7. The case of Mahesh Chand (supra) was under Section 307, I.P.C. and the appellant was convicted by the High Court reversing the judgment of acquittal and during the pendency of special leave petition before the Apex Court the parties wanted to compound the case and whereas the counter case has already been compromised between the parties. The Apex Court has observed which runs thus.
“We gave our anxious consideration to the case and also the plea put forward for seeking permission to compound the offence.

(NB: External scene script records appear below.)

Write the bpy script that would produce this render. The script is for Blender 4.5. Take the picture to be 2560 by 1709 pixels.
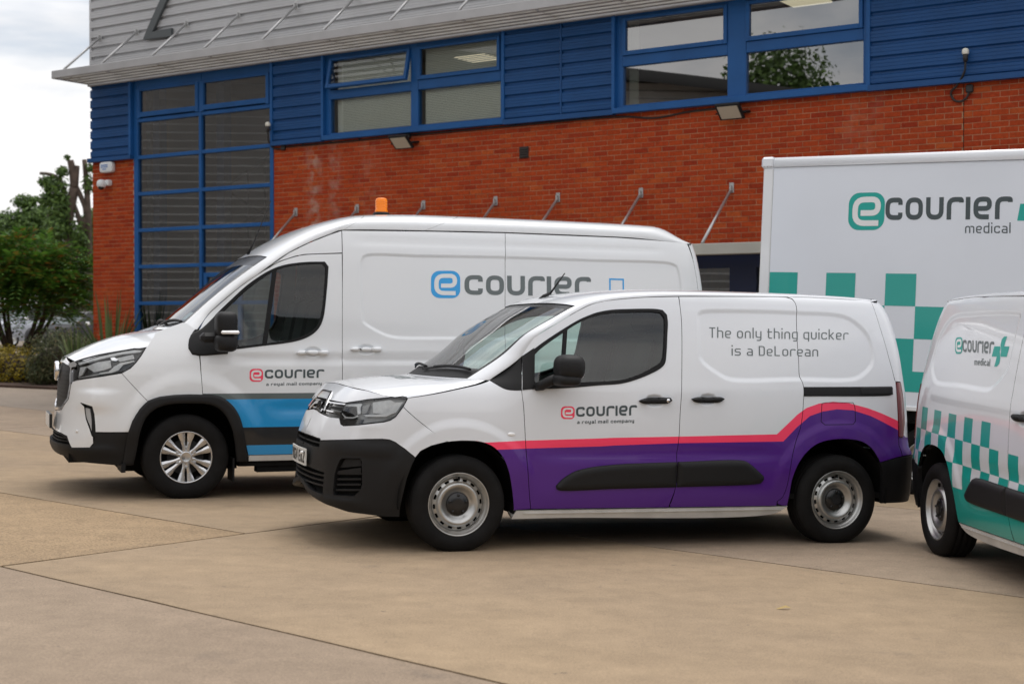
import bpy, math, random, json
import numpy as np
from mathutils import Matrix, Vector
from mathutils.geometry import delaunay_2d_cdt

sc = bpy.context.scene
for o in list(bpy.data.objects): bpy.data.objects.remove(o)

# ---------------------------------------------------------------- camera
cam = bpy.data.cameras.new('camera'); camo = bpy.data.objects.new('camera', cam); sc.collection.objects.link(camo)
camo.location = (0, 0, 1.5451); camo.rotation_euler = (math.pi/2-0.01599, 0, 0)
cam.lens = 50; cam.sensor_width = 36; cam.clip_end = 2000; cam.clip_start = .1
cam.dof.use_dof = True; cam.dof.focus_distance = 10.4; cam.dof.aperture_fstop = 2.8
sc.camera = camo

# ---------------------------------------------------------------- sky, clouds, sun
SUN_EL, SUN_AZ = math.radians(73), math.radians(20)      # azimuth from +Y clockwise
w = bpy.data.worlds.new('World'); sc.world = w; w.use_nodes = True
nt = w.node_tree; nt.nodes.clear()
def N(nt, t, **k):
    n = nt.nodes.new(t)
    for a, b in k.items(): setattr(n, a, b)
    return n
out = N(nt, 'ShaderNodeOutputWorld'); bg = N(nt, 'ShaderNodeBackground'); bg.inputs['Strength'].default_value = .1
sky = N(nt, 'ShaderNodeTexSky', sky_type='NISHITA', sun_disc=False, sun_elevation=SUN_EL, sun_rotation=SUN_AZ, air_density=1.0, dust_density=1.5)
tc = N(nt, 'ShaderNodeTexCoord')
mp = N(nt, 'ShaderNodeMapping'); mp.inputs['Scale'].default_value = (1.0, 1.0, 3.2); mp.inputs['Location'].default_value = (.35, .1, .2)
no = N(nt, 'ShaderNodeTexNoise'); no.inputs['Scale'].default_value = 2.6; no.inputs['Detail'].default_value = 9; no.inputs['Roughness'].default_value = .55; no.inputs['Distortion'].default_value = .3
ra = N(nt, 'ShaderNodeValToRGB'); ra.color_ramp.elements[0].position = .37; ra.color_ramp.elements[0].color = (.42, .42, .42, 1); ra.color_ramp.elements[1].position = .52; ra.color_ramp.elements[1].color = (1, 1, 1, 1)
n2 = N(nt, 'ShaderNodeTexNoise'); n2.inputs['Scale'].default_value = 4.5; n2.inputs['Detail'].default_value = 7
cr = N(nt, 'ShaderNodeMapRange'); cr.inputs['From Min'].default_value = .3; cr.inputs['From Max'].default_value = .72; cr.inputs['To Min'].default_value = .80; cr.inputs['To Max'].default_value = 1.12
CLOUD = N(nt, 'ShaderNodeRGB'); CLOUD.outputs[0].default_value = (9.5, 9.35, 9.3, 1)
mu = N(nt, 'ShaderNodeVectorMath', operation='SCALE')
mx = N(nt, 'ShaderNodeMix', data_type='RGBA')
L = nt.links.new
L(tc.outputs['Generated'], mp.inputs[0]); L(mp.outputs[0], no.inputs[0]); L(no.outputs[0], ra.inputs[0])
L(mp.outputs[0], n2.inputs[0]); L(n2.outputs[0], cr.inputs[0])
sx = N(nt, 'ShaderNodeSeparateXYZ'); L(tc.outputs['Generated'], sx.inputs[0])      # overcast: brighter towards the zenith
zr = N(nt, 'ShaderNodeMapRange'); zr.inputs['From Min'].default_value = .1; zr.inputs['From Max'].default_value = 1; zr.inputs['To Min'].default_value = 1; zr.inputs['To Max'].default_value = 1.5; L(sx.outputs[2], zr.inputs[0])
mz = N(nt, 'ShaderNodeMath', operation='MULTIPLY'); L(cr.outputs[0], mz.inputs[0]); L(zr.outputs[0], mz.inputs[1])
L(CLOUD.outputs[0], mu.inputs[0]); L(mz.outputs[0], mu.inputs['Scale'])
L(ra.outputs[0], mx.inputs['Factor']); L(sky.outputs[0], mx.inputs['A']); L(mu.outputs[0], mx.inputs['B'])
L(mx.outputs['Result'], bg.inputs[0]); L(bg.outputs[0], out.inputs[0])

sun = bpy.data.lights.new('sun', 'SUN'); suno = bpy.data.objects.new('sun', sun); sc.collection.objects.link(suno)
sun.energy = 1.5; sun.angle = math.radians(35); sun.color = (1, .97, .93)
dvec = Vector((math.sin(SUN_AZ)*math.cos(SUN_EL), math.cos(SUN_AZ)*math.cos(SUN_EL), math.sin(SUN_EL)))
suno.rotation_euler = dvec.to_track_quat('Z', 'Y').to_euler()
vs = sc.view_settings; vs.view_transform = 'Standard'; vs.look = 'None'; vs.exposure = .14; vs.gamma = 1; vs.use_curve_mapping = False
random.seed(7); RNG = np.random.default_rng(7)

# ---------------------------------------------------------------- materials (all procedural)
MATS = {}
def mat(name, color=(.5, .5, .5), rough=.5, metal=0, spec=.5, coat=0, bump=None, vary=None, emit=None, tint=None):
    """principled material; vary=(scale, amount) multiplies the colour by soft noise, bump=(scale, strength)"""
    m = bpy.data.materials.new(name); m.use_nodes = True
    nt = m.node_tree; b = nt.nodes['Principled BSDF']; L = nt.links.new
    b.inputs['Base Color'].default_value = (*color, 1); b.inputs['Roughness'].default_value = rough
    b.inputs['Metallic'].default_value = metal; b.inputs['Specular IOR Level'].default_value = spec
    if coat: b.inputs['Coat Weight'].default_value = coat; b.inputs['Coat Roughness'].default_value = .04
    geo = N(nt, 'ShaderNodeNewGeometry')
    if vary:
        n = N(nt, 'ShaderNodeTexNoise'); n.inputs['Scale'].default_value = vary[0]; n.inputs['Detail'].default_value = 6
        r = N(nt, 'ShaderNodeMapRange'); r.inputs['From Min'].default_value = .3; r.inputs['From Max'].default_value = .7
        r.inputs['To Min'].default_value = 1-vary[1]; r.inputs['To Max'].default_value = 1+vary[1]*.6
        s = N(nt, 'ShaderNodeVectorMath', operation='SCALE'); s.inputs[0].default_value = color
        L(geo.outputs['Position'], n.inputs[0]); L(n.outputs[0], r.inputs[0]); L(r.outputs[0], s.inputs['Scale']); L(s.outputs[0], b.inputs['Base Color'])
    if bump:
        n = N(nt, 'ShaderNodeTexNoise'); n.inputs['Scale'].default_value = bump[0]; n.inputs['Detail'].default_value = 4
        u = N(nt, 'ShaderNodeBump'); u.inputs['Strength'].default_value = bump[1]; u.inputs['Distance'].default_value = .01
        L(geo.outputs['Position'], n.inputs[0]); L(n.outputs[0], u.inputs['Height']); L(u.outputs[0], b.inputs['Normal'])
    if emit: b.inputs['Emission Color'].default_value = (*emit[0], 1); b.inputs['Emission Strength'].default_value = emit[1]
    MATS[name] = m
    return m

def glass(name, tint, refl=.04, rough=0.0):
    """a sheet of window glass: tinted see-through plus mirror reflection that grows at grazing angles"""
    m = bpy.data.materials.new(name); m.use_nodes = True; nt = m.node_tree; nt.nodes.clear(); L = nt.links.new
    o = N(nt, 'ShaderNodeOutputMaterial'); t = N(nt, 'ShaderNodeBsdfTransparent'); g = N(nt, 'ShaderNodeBsdfGlossy'); x = N(nt, 'ShaderNodeMixShader')
    t.inputs[0].default_value = (*tint, 1); g.inputs['Roughness'].default_value = rough
    f = N(nt, 'ShaderNodeFresnel'); f.inputs[0].default_value = 1.5
    a = N(nt, 'ShaderNodeMath', operation='ADD', use_clamp=True); a.inputs[1].default_value = refl
    L(f.outputs[0], a.inputs[0]); L(a.outputs[0], x.inputs[0]); L(t.outputs[0], x.inputs[1]); L(g.outputs[0], x.inputs[2]); L(x.outputs[0], o.inputs[0])
    MATS[name] = m
    return m

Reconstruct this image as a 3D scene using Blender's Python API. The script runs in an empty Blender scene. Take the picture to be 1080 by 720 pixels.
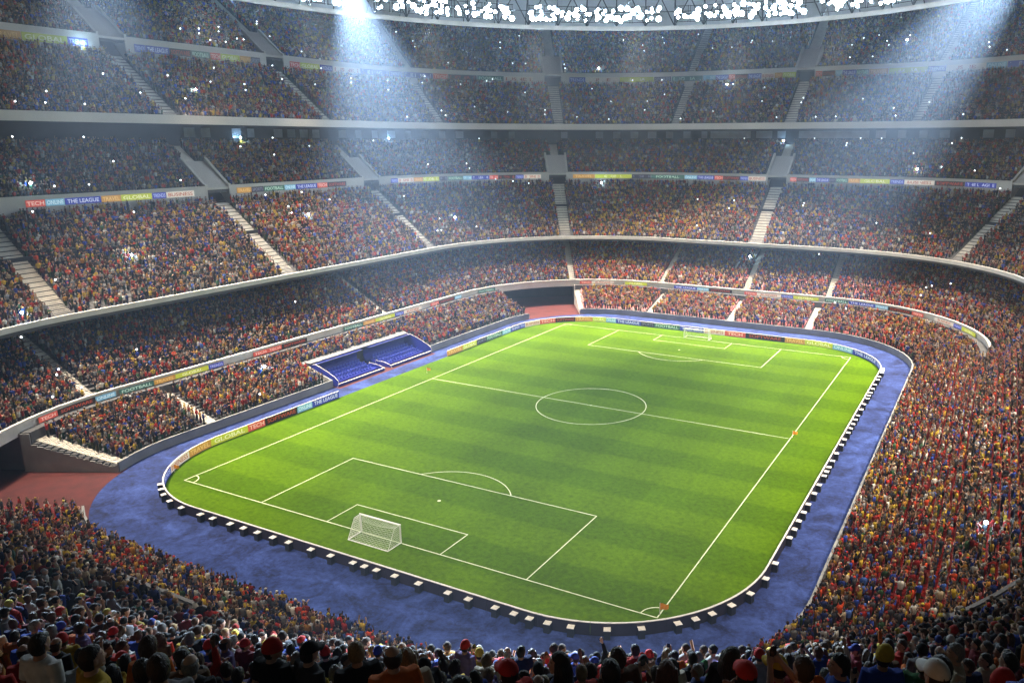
import bpy, bmesh, math, random
import numpy as np
from mathutils import Vector, Matrix
random.seed(7); rng = np.random.default_rng(7)
sc = bpy.context.scene
col = sc.collection
PI = math.pi

# ------------------------------------------------------------------ helpers
def link(o, parent=None):
    col.objects.link(o)
    if parent is not None: o.parent = parent
    return o

def mesh_np(name, V, F, mats, mi=None, smooth=False):
    """V (n,3); F = list of index lists, or an (m,k) array."""
    me = bpy.data.meshes.new(name)
    V = np.asarray(V, dtype=np.float32)
    if isinstance(F, np.ndarray):
        m, k = F.shape
        me.vertices.add(len(V)); me.vertices.foreach_set('co', V.ravel())
        me.loops.add(m*k); me.loops.foreach_set('vertex_index', F.astype(np.int32).ravel())
        me.polygons.add(m)
        me.polygons.foreach_set('loop_start', np.arange(0, m*k, k, dtype=np.int32))
        try: me.polygons.foreach_set('loop_total', np.full(m, k, dtype=np.int32))
        except Exception: pass
    else:
        me.from_pydata(V.tolist(), [], F)
    for mt in (mats if isinstance(mats, (list, tuple)) else [mats]): me.materials.append(mt)
    if mi is not None: me.polygons.foreach_set('material_index', np.asarray(mi, dtype=np.int32))
    if smooth: me.polygons.foreach_set('use_smooth', np.ones(len(me.polygons), dtype=bool))
    me.update(calc_edges=True)
    return me

def obj(name, me, parent=None):
    return link(bpy.data.objects.new(name, me), parent)

def empty(name, loc=(0, 0, 0), rz=0.0):
    o = bpy.data.objects.new(name, None); o.location = loc; o.rotation_euler = (0, 0, rz)
    o.empty_display_size = .3
    return link(o)

def tag(o, label=None, cat=None, group=None, kind=None):
    if label: o['label'] = label
    if cat: o['category'] = cat
    if group: o['group'] = group
    if kind: o['kind'] = kind
    return o

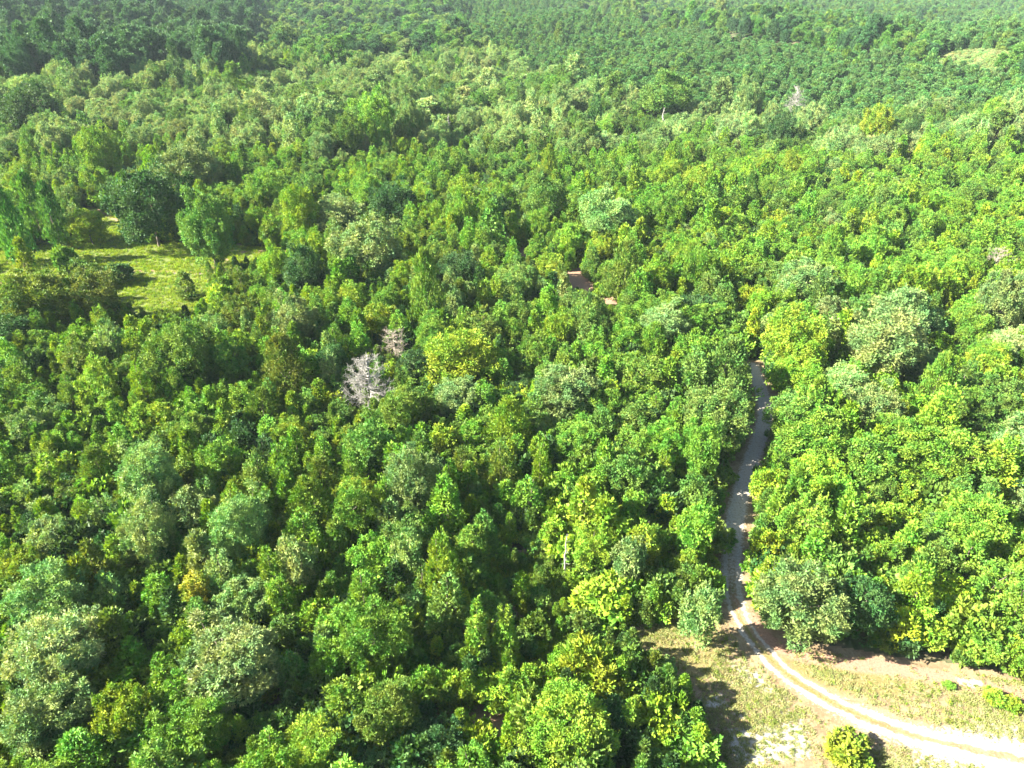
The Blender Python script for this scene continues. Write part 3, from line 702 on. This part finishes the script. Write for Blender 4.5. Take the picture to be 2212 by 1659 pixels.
# undergrowth on the forest floor
src = sources('KS')
rows = []
ugrid = {}
for _ in range(34000):
    y = math.sqrt(rnd.uniform(28 ** 2, 300 ** 2)); x = rnd.uniform(-1, 1) * (y * .82 + 22)
    s = rnd.uniform(.5, 1.25) if rnd.random() < (.66 if y < 140 else .80) else rnd.uniform(1.2, 2.1)
    k = (int(x // 2), int(y // 2))
    if any((a - x) ** 2 + (b - y) ** 2 < 1.3 ** 2 for i in (-1, 0, 1) for j in (-1, 0, 1) for a, b in ugrid.get((k[0] + i, k[1] + j), ())): continue
    hard = [kk for kk in OPEN_KEYS if bool(inside(OPEN[kk], np.array([x]), np.array([y]))[0])]
    if hard and hard[0] != 'shade': continue
    if y < 190 and track_distance(x, y)[0] < 3.2: continue
    if hard: s *= .55
    if not hard and hides(x, y, 1.7 * s, 2.6 * s): continue
    ugrid.setdefault(k, []).append((x, y))
    tn = pick([('mid', .34), ('brig', .28), ('dark', .14), ('oliv', .06), ('lime', .18)])
    c = tint_of(tn, .25)
    w = rnd.randrange(len(src))
    if src[w][0] == 'S': s = min(s, 1.0) * .8
    rows.append((x, y, 0 if y < 220 else float(height(x, y)), s, s * rnd.uniform(.7, 1.3), rnd.uniform(0, 6.28), *c[:3], w))
mass("undergrowth", "tangled green undergrowth covering the shaded forest floor", rows, [s[3] for s in src], 'undergrowth')
n3 = len(rows)

# ------------------------------------------------------------------ ground
def floor_material():
    k = Nodes("forest_floor")
    pos = k.new("ShaderNodeNewGeometry").outputs["Position"]
    c = k.mix(k.ramp(k.noise(.12, 4, .6, pos), .4, .62), (.045, .075, .018), (.13, .10, .055))
    c = k.mix(k.ramp(k.noise(1.3, 4, .65, pos), .45, .7), c, (.03, .045, .015))
    p = k.new("ShaderNodeBsdfPrincipled"); p.inputs["Roughness"].default_value = 1
    k.link(c, p.inputs["Base Color"]); k.link(p.outputs[0], k.out.inputs[0])
    return k.m
xs = np.concatenate([np.linspace(-6000, -1300, 12), np.linspace(-1200, 1200, 121), np.linspace(1300, 6000, 12)])
ys = np.concatenate([np.linspace(-1500, -20, 10), np.linspace(0, 1500, 101), np.linspace(1540, 8000, 40)])
X, Y = np.meshgrid(xs, ys)
Z = height(X, Y)
nx, ny = len(xs), len(ys)
I = np.arange(nx * ny).reshape(ny, nx)
F = np.stack([I[:-1, :-1], I[:-1, 1:], I[1:, 1:], I[1:, :-1]], -1).reshape(-1, 4)
gr = link("ground", mesh_from("ground", np.stack([X, Y, Z], -1).reshape(-1, 3), F, floor_material()))
tag(gr, "dark earth and grass of the forest floor", "ground", None, 'structure')

def open_material(name="open_ground", ruts=False):
    k = Nodes(name)
    pos = k.new("ShaderNodeNewGeometry").outputs["Position"]
    sand, red, grass, lush = (k.attr(a).outputs["Fac"] for a in ("sand", "red", "grass", "lush"))
    n1, n2, n3 = k.noise(.55, 5, .65, pos), k.noise(2.6, 4, .7, pos), k.noise(8, 3, .7, pos)
    n4 = k.noise(3.2, 6, .8, pos)
    c = k.mix(k.ramp(n1, .38, .62), (0.174, 0.121, 0.063), (0.243, 0.190, 0.105))                       # dry straw and tan soil
    g = k.math('ADD', grass, k.math('MULTIPLY', k.math('SUBTRACT', n2, .5), 1.1))
    green = k.mix(k.ramp(n3, .35, .65), (0.112, 0.110, 0.022), (0.200, 0.160, 0.055))
    c = k.mix(k.ramp(g, .35, .62), c, green)
    l = k.math('ADD', lush, k.math('MULTIPLY', k.math('SUBTRACT', n1, .5), .9))
    c = k.mix(k.ramp(l, .4, .6), c, k.mix(k.ramp(n2, .35, .65), (0.079, 0.126, 0.011), (0.142, 0.163, 0.027)))
    r = k.math('ADD', red, k.math('MULTIPLY', k.math('SUBTRACT', n2, .5), 1.3))
    c = k.mix(k.ramp(r, .42, .70), c, k.mix(n3, (.22, .105, .065), (.32, .215, .145)))
    s = k.math('ADD', sand, k.math('MULTIPLY', k.math('SUBTRACT', n2, .5), 1.2))
    c = k.mix(k.ramp(s, .42, .68), c, k.mix(n3, (0.327, 0.285, 0.226), (0.421, 0.395, 0.348)))
    c = k.mix(k.ramp(n4, .46, .70), c, k.mix(1.0, c, (.62, .60, .50), 'MULTIPLY'))
    c = k.mix(k.ramp(k.noise(5.5, 4, .8, pos), .55, .75), c, (0.328, 0.273, 0.172))
    if ruts:
        across, wear = k.attr("across").outputs["Fac"], k.attr("wear").outputs["Fac"]
        across = k.math('ADD', across, k.math('MULTIPLY', k.math('SUBTRACT', k.noise(.30, 3, .6, pos), .5), .7))
        wear = k.math('ADD', wear, k.math('MULTIPLY', k.math('SUBTRACT', k.noise(.22, 3, .6, pos), .5), .35))
        d = k.math('ABSOLUTE', k.math('SUBTRACT', k.math('ABSOLUTE', across), .5))        # nought in the middle of each rut
        nr = k.noise(1.1, 5, .7, pos)
        e = k.math('SUBTRACT', k.math('ADD', wear, k.math('MULTIPLY', k.math('SUBTRACT', nr, .5), .8)), d)
        worn = k.mix(k.ramp(n4, .35, .65), (0.242, 0.215, 0.172), (0.406, 0.382, 0.335))
        c = k.mix(k.ramp(e, -.07, .12), c, worn)
    p = k.new("ShaderNodeBsdfPrincipled"); p.inputs["Roughness"].default_value = 1
    k.link(c, p.inputs["Base Color"])
    bp = k.new("ShaderNodeBump"); bp.inputs["Strength"].default_value = .6; bp.inputs["Distance"].default_value = .12
    k.link(n2, bp.inputs["Height"]); k.link(bp.outputs[0], p.inputs["Normal"])
    k.link(p.outputs[0], k.out.inputs[0])
    return k.m
OPEN_MAT = open_material()
def dist_poly(poly, x, y):
    best = np.full(x.shape, 1e9)
    for a, b in zip(poly, np.roll(poly, -1, 0)):
        d = b - a; L2 = d @ d + 1e-9
        t = np.clip(((x - a[0]) * d[0] + (y - a[1]) * d[1]) / L2, 0, 1)
        best = np.minimum(best, (x - a[0] - t * d[0]) ** 2 + (y - a[1] - t * d[1]) ** 2)
    s = np.sqrt(best)
    return np.where(inside(poly, x, y), s, -s)
def px_poly(pts): return np.array([ground_at(*p) for p in pts])
def px_line(pts, x, y, w):
    P = px_poly(pts); best = np.full(x.shape, 1e9)
    for a, b in zip(P[:-1], P[1:]):
        d = b - a; t = np.clip(((x - a[0]) * d[0] + (y - a[1]) * d[1]) / (d @ d), 0, 1)
        best = np.minimum(best, (x - a[0] - t * d[0]) ** 2 + (y - a[1] - t * d[1]) ** 2)
    return np.clip(1.3 - np.sqrt(best) / w, 0, 1)
def blob(pts, x, y, w): return smooth(-w, w, dist_poly(px_poly(pts), x, y))
def ground_marks(name, x, y):
    td = track_distance(x, y)
    sand = np.zeros(len(x)); red = np.zeros(len(x)); grass = np.full(len(x), .22); lush = np.zeros(len(x))
    if name == "clearing":
        _, py, _ = picture_of(x, y, 0)
        sand = np.clip(1.05 - td / np.interp(py, [1250, 1400, 1600], [2.9, 2.8, 4.6]), 0, 1) * np.interp(py, [1250, 1400, 1600], [.95, .56, .75])  # sand plus painted brightening: wooded stretch kept paler to offset the shade there
        for b, w, v in (([(2000, 1560), (2240, 1540), (2700, 1600), (2700, 1760), (1900, 1700)], 2, .62), ([(1490, 1512), (1560, 1495), (1580, 1530), (1500, 1535)], .8, .75), ([(1560, 1570), (1740, 1555), (1760, 1640), (1590, 1660)], 1.5, .8),
                        ([(1560, 1420), (1640, 1450), (1720, 1530), (1620, 1490)], 1.2, .7), ([(1575, 1535), (1625, 1540), (1600, 1560)], .6, .7), ([(1650, 1500), (1760, 1560), (1700, 1570)], 1, .6), ([(2060, 1462), (2130, 1470), (2120, 1490), (2070, 1480)], .7, .8)):
            sand = np.maximum(sand, blob(b, x, y, w) * v)
        red = np.maximum(px_line([(1625, 1335), (1660, 1385), (1720, 1412), (1850, 1437), (1960, 1450), (2060, 1468), (2240, 1515), (2500, 1590)], x, y, 1.7) * .80, blob([(1470, 1490), (1560, 1480), (1600, 1520), (1490, 1560)], x, y, 1.2) * .6)
        red = np.maximum(red, blob([(1480, 1540), (1600, 1500), (1720, 1560), (1700, 1640), (1560, 1640)], x, y, 3) * .5)
        red = np.maximum(red, px_line([(1590, 1290), (1615, 1340)], x, y, 1.4) * .7)
        red = np.maximum(red, px_line([(1885, 1428), (1925, 1437)], x, y, 1.0) * 1.1)
        grass = np.maximum(grass, blob([(1650, 1410), (1760, 1420), (1950, 1450), (2050, 1480), (1960, 1520), (1820, 1510), (1720, 1470)], x, y, 2) * .58)
        grass = np.maximum(grass, blob([(1330, 1372), (1430, 1330), (1560, 1345), (1590, 1440), (1480, 1480), (1400, 1420)], x, y, 2) * .55)
        lush = np.maximum(lush, blob([(1640, 1400), (1700, 1430), (1780, 1490), (1740, 1490)], x, y, 1.5) * .6)
        red = np.maximum(red, blob(OPEN_PX['dirt'], x, y, 1) * .55)
        lush = np.maximum(lush, blob(OPEN_PX['shade'], x, y, 2) * .75)
    elif name == "meadow":
        lush[:] = .75; grass[:] = .9
        red = np.maximum(px_line([(255, 587), (330, 585), (440, 590), (520, 545), (640, 540)], x, y, 1.3) * .9, px_line([(165, 456), (215, 455), (270, 484)], x, y, 1.8) * .8)
        red = np.maximum(red, px_line([(-60, 560), (30, 560), (60, 600), (-40, 615)], x, y, 3) * .8)
        sand = px_line([(260, 588), (440, 592)], x, y, .8) * .7
    else:
        red[:] = .72; sand[:] = .15
    return sand, red, grass, lush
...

After examining the nature of the case and the circumstances under which the offence was committed, it may be proper that the Trial Court shall permit them to compound the offence.”
The case of B.S. Joshi (supra) was a case under Section 498A, I.P.C. filed by the wife against her husband and his relations and the wife settled her disputes with the husband and his relations and there was a mutual petition under Section 13B for dissolving their marriage and their marriage was accordingly dissolved and she invoked the jurisdiction of the Court under Section 482 for quashing the proceeding under Section 498A initiated by her against her husband and his relatives. The Apex Court has observed which runs thus;
“It is, thus, clear that Madhu Limaye’s case does not lay down any general proposition limiting power of quashing the criminal proceedings or FIR or complaint as vested in Section 482 of the Code or extraordinary power under Article 226 of the Constitution of India. We are, therefore, of the view that if for the purpose of securing the ends of justice, quashing of FIR becomes necessary, Section 320 would not be a bar to the exercise of power of quashing, It is, however, a different matter depending upon the facts and circumstances of each case whether to exercise or not such a power.”
It has further been observed therein which runs thus:
“There is no doubt that the object of introducing Chapter XXA containing Section 498A in the Indian Penal Code was to prevent the torture to a woman by her husband or by relatives of her husband. Section 498A was added with a view to punishing a husband and his relatives who harass or torture the wife to coerce her or her relatives to satisfy unlawful demands of dowry. The hyper-technical view would be counter productive and would act against interest of women and against the object for which this provision was added. There is every likelihood that non-exercise of inherent power to quash the proceedings to meet the ends of justice would prevent women from settling earlier. That is not the object of Chapter XXA of Indian Penal Code.
In view of the above discussions, we hold that the High Court in exercise of its inherent powers and quash criminal proceedings or FIR or complaint and Section 320 of the Code does not limit or affect the powers under Section 482 of the Code.”
8. Admittedly, the marriage between the parties has become emotionally and practically dead. The matrimonial suit filed by the O.P. wife has been finally disposed of under Section 13B of the Hindu Marriage Act by dissolving their marriage by a decree of divorce. The criminal case under Section 498A, I.P.C. is the off-shoot of the said matrimonial dispute. The parties have come to their terms and in pursuance thereto the opposite party does not intend to proceed with this case and she has made a prayer to dispose of this criminal revision in terms of joint mutual petition under Section 13B which is on the record of F.A. No. 142 of 1998 and this criminal revision have been tied up with that appeal. In view of the ratio of the cases referred to above, I see no impediment in allowing this criminal revision in the special facts and circumstances of this case and the subsequent events taken together.
9. In this view of the matter, this criminal revision is hereby allowed in terms of the joint mutual petition filed under Section 13B of the said Act. The impugned judgment of both the Courts below is hereby set aside and both the petitioners, namely, Jagbandhu Nandi and Ardhendu Nandi are hereby acquitted and discharged from liabilities of their bail bonds.